Sporting careers can be short. They can also be relatively undistinguished. Only the hardcore will even have heard of some of the names in this piece.

But I suspect many of the pros who have drifted away from the circuit would come back in an ideal world.

Snooker is a passion which cannot easily be banished.

25 comments:

Anonymous said...

error at the silv line dave

jamie brannon said...

I've had McCulloch down for wanting to get back on the circuit, but good luck to him.

To my knowledge Foulds also commentates on horse racing, but have not heard him. I guess he works for specialist racing channels. He is, probably, the best BBC commentator. Him and Willie are an ideal double act.

Dave H said...

Indeed, corrected now.

Finn R said...

Nice article Dave. Reading it I became curious about what happened to Alain Robidoux, googled it and came right back to this blog http://snookerscene.blogspot.no/2009/05/past-masters1.html Are there more posts on former players in the archive?

Janie Watkins said...

Andrew Norman recently became Operations Manager at South West Snooker Academy.

He lost his Main Tour place after many years and wisely decided to plan for his long term future.

It seems to be working extremely well so far, as having had no time to practice, he romped through to the quarter finals of the Paul Hunter Classic at the weekend!

Amazing what can happen when some of the expectations and financial pressures are lifted from a player's shoulders

kildare cueman said...

No one comes close to Foulds as a commentator/analyst. Every time he speaks he says something relevant and doesn't repeat himself. He also knows when to stop talking, like when a player is about to pot frame ball. I'll watch any match if he's in the box.

Anonymous said...

Which Francisco became a cocaine smuggler? That is pretty industrious, it has to be said.

Bryn said...

Another good thought provoking item. Whilst Snooker Scene's main focus must always be on the here and now, it is always good to hear of the older players and be nice to hear from some of them. World Snooker lists several great names of the past still on the rankings (albeit in alphabetical order at the end). But how are players such as Graham Miles, or dear old Jackie Rea (placed at 140 at the age of 91) doing? Be great to see a feature or two.

Dave H said...

I rang Graham Miles not so long ago for a feature and he denied being Graham Miles.

Anonymous said...

To be in the top 140 players in the world at 91 is pretty amazing, it has to be said.

Dave H said...

Finn: there are around ten I think on this blog, from around the same time as the Robidoux one.

John Lim said...

Hi Dave, I'm quite surprised to see Singapore being mentioned in this post.

I'm from this sunny island, and didn't know we had a professional player in the ranks, not to mention a rumoured gigolo as well!
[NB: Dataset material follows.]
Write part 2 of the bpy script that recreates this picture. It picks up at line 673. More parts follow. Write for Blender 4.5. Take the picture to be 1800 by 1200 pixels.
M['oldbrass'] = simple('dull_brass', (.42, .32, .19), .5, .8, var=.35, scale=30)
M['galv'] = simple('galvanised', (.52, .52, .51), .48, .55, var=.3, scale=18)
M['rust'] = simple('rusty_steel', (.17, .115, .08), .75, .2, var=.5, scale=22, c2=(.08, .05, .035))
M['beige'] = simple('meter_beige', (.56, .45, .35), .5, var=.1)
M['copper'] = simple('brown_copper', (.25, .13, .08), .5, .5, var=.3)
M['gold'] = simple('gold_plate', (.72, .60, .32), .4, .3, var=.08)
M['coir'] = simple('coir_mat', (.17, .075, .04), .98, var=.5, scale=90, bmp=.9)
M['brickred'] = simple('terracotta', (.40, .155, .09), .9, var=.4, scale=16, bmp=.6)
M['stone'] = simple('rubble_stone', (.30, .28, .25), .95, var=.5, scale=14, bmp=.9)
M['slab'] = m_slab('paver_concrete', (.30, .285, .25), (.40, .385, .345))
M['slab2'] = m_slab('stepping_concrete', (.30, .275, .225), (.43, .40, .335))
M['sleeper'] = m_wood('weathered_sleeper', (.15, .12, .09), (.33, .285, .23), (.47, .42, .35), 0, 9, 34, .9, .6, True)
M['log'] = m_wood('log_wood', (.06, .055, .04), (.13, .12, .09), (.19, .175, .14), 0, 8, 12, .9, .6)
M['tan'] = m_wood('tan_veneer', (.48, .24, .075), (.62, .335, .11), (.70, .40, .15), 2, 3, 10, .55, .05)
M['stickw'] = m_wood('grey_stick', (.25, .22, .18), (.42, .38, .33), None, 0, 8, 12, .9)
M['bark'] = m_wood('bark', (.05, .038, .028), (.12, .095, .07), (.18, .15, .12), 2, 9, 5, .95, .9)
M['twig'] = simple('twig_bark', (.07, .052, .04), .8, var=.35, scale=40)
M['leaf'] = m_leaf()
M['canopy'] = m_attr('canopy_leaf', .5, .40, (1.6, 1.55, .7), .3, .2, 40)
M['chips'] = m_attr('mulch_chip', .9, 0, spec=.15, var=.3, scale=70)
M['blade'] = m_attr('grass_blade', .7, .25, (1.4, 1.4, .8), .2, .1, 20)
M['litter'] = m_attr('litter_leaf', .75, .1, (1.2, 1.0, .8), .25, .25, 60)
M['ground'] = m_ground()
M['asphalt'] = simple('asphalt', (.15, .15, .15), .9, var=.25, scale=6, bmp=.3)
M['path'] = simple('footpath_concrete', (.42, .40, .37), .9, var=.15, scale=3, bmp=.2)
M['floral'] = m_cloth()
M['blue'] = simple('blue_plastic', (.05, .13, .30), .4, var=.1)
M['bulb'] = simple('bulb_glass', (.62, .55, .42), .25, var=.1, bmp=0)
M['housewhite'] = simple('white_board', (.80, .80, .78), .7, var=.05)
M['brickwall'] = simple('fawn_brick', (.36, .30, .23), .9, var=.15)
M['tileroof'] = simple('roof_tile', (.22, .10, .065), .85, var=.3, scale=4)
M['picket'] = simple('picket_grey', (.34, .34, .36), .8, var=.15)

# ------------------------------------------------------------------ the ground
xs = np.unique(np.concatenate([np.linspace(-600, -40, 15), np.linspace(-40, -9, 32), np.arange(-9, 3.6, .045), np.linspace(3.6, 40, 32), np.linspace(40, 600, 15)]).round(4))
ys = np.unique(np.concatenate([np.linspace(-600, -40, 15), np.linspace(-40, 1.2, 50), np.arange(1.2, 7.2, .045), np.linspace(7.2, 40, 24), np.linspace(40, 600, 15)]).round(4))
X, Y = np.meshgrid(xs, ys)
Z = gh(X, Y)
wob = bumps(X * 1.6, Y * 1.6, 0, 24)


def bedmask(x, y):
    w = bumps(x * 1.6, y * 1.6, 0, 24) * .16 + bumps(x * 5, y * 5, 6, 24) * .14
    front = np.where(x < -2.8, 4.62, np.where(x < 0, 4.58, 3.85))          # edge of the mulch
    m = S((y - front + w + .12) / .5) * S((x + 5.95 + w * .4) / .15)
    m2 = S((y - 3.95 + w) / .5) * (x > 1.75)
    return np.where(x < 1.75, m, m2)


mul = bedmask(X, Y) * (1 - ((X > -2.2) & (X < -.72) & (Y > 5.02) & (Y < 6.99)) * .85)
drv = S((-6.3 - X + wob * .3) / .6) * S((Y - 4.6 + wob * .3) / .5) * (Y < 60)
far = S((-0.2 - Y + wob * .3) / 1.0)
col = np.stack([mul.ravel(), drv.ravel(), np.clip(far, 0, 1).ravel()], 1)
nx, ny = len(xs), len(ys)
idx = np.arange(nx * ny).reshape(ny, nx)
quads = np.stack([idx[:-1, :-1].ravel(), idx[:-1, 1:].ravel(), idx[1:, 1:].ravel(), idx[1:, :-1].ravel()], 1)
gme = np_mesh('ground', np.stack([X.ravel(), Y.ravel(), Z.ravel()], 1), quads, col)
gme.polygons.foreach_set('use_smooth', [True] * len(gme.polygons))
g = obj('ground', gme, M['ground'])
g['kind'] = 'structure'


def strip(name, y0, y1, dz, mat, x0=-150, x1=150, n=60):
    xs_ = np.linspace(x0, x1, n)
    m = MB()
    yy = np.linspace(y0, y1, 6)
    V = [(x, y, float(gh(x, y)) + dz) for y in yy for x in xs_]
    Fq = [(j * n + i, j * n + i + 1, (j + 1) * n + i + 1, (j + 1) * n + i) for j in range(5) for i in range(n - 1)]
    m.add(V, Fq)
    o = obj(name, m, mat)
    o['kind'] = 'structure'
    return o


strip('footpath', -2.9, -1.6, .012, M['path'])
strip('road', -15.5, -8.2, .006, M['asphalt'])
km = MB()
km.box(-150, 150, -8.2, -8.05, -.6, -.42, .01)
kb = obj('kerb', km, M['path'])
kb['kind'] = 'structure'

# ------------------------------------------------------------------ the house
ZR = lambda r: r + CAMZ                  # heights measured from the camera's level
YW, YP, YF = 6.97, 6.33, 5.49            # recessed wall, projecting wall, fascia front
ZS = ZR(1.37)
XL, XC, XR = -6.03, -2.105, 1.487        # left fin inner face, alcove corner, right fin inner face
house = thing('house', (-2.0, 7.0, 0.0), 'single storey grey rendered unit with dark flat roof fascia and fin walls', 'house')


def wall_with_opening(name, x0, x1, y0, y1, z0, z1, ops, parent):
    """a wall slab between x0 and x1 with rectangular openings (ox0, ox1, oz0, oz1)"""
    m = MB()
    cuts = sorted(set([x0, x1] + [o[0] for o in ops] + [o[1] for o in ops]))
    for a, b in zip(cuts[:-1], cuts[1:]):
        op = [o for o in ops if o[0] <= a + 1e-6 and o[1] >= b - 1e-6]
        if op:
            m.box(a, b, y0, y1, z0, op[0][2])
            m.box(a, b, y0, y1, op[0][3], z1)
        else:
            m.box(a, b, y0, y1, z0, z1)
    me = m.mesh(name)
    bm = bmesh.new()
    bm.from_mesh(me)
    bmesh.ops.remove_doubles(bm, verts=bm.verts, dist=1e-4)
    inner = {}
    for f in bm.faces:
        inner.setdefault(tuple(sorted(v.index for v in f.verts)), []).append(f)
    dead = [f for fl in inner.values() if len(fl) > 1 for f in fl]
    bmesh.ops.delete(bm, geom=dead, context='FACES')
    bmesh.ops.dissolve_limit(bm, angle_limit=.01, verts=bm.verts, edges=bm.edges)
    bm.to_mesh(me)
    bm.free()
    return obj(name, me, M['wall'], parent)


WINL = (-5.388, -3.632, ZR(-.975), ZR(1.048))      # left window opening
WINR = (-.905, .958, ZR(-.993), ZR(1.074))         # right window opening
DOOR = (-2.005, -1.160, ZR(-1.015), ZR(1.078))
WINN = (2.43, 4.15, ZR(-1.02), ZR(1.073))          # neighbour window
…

I would really be interested to know when did such a player actually played in the tour, or was it during the era where you can just be a professional by paying?

Bryn said...

Shame about Graham Miles, nice of you to try. He did an interesting 40th anniversary Pot Black Feature with Rex Williams a while back. Anything coming up on Ray Reardon's 80th?

Anonymous said...

I'd rather you wrote 100 consecutive articles about O'Sullivan rather than stuff about 'Nick Walker'.

Anonymous said...

Hello to Graham Miles if he is reading this.
Chin music my friend, chin music.

Anonymous said...

Dave, 6.07pm's tone is a little curt, but there is a point there in that I guess folk do want to read about Ronnie, Higgins, and the likes most often on the blog. Sorry.

Anonymous said...

Always enjoy Neal Foulds on commentary.

Now, how about Clare Balding joining Hazel as anchors for the 3 BBC tournaments?

Anonymous said...

Don't be silly 558, Clare Balding can actually do the job so the BBC is hardly going to shove her away on the midnight snooker coverage along with Hazel, Rishi and Stubbsy are they?

Anonymous said...

Clare will be tooo busy on channel 4...

@1052...i am not in the slightest bit interested in anything ROS says. id rather hear about walker or any other decent human being.

LuigiVampa said...

As a snooker fan I want to hear about Ronnie and the likes of Nick Walker - guys why can't we have both???
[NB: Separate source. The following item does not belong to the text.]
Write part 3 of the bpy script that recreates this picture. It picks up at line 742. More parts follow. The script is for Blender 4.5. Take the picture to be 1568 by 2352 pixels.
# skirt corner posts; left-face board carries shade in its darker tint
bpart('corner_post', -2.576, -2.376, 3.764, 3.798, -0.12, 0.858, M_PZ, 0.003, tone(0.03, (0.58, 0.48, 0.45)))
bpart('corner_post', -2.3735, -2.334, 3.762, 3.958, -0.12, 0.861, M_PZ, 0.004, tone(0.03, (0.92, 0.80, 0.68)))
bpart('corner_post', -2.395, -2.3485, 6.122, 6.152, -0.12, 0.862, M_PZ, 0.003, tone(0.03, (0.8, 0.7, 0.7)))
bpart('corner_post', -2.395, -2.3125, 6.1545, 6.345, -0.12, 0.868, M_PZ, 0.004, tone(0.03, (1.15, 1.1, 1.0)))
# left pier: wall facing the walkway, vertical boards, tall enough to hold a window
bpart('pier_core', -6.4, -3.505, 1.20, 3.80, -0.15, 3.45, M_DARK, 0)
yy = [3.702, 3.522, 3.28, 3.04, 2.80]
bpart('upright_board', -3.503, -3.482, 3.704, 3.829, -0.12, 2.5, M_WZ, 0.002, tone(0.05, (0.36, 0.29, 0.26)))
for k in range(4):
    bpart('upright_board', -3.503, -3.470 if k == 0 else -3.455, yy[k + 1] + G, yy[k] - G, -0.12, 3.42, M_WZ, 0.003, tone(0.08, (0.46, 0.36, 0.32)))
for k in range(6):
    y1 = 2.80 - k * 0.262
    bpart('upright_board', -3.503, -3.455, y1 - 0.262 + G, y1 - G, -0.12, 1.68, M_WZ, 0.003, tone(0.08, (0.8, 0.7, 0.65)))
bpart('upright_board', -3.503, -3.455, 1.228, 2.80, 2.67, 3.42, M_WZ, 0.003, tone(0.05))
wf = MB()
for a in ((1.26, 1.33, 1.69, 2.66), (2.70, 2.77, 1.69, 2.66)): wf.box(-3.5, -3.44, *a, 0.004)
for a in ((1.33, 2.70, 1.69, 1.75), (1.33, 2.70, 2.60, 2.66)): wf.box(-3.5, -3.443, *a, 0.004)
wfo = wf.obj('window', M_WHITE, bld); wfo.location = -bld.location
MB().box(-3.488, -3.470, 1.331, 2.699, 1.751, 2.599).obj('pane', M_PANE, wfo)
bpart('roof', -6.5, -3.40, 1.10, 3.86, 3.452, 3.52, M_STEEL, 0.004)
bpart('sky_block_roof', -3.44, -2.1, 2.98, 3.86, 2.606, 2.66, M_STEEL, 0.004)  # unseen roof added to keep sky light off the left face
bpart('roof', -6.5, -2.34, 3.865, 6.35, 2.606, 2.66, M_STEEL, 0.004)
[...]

Keep up the good work Dave.

Anonymous said...

dont remember anyone saying dave cant comment on both.

stating preferences is what was mentioned

just like your preference is to hear about both

Anonymous said...

Dave I enjoy reading all your articles keep up the good work

Levi100 said...

I remember being a regular subscriber to Snooker Scene back in the 70s/80s, living in Ireland and always hungry for the latest news on the superb amateur competitions held all over Britain back then. I was a big fan of the brilliant Dubliner Patsy Fagan, a player I had the pleasure of watching in the early 70s handing out a 5-1 mauling to Doug Mountjoy followed by a 3-2 victory over Welsh International Des May on the Welsh boys home table in aberystwyth Nth Wales.

You mention Neil Foulds but I've often wondered about his Dad Geoff, Ron Gross, Vic Harris, Sid Hood, and hundreds more I've read about and seen play when we had the home internationals.

So much thanks to the players of that great era cos when my Snooker Scene came through the letterbox I'm sure i saw your name in there.

Levi100 said...

You mentioned Neal Foulds but I often wonder about his Dad Geoff and the great players of his time. Back in the 70s I read SS religiously every month, and it was great to read about all the super amateur competitions held around Britain at that time. I was a big fan of the fantastic Irish player Patsy Fagan who was forever at the business end of these competitions and did very well as an amateur.

So, to Snooker Scene and all the players of this great era... Much Thanks!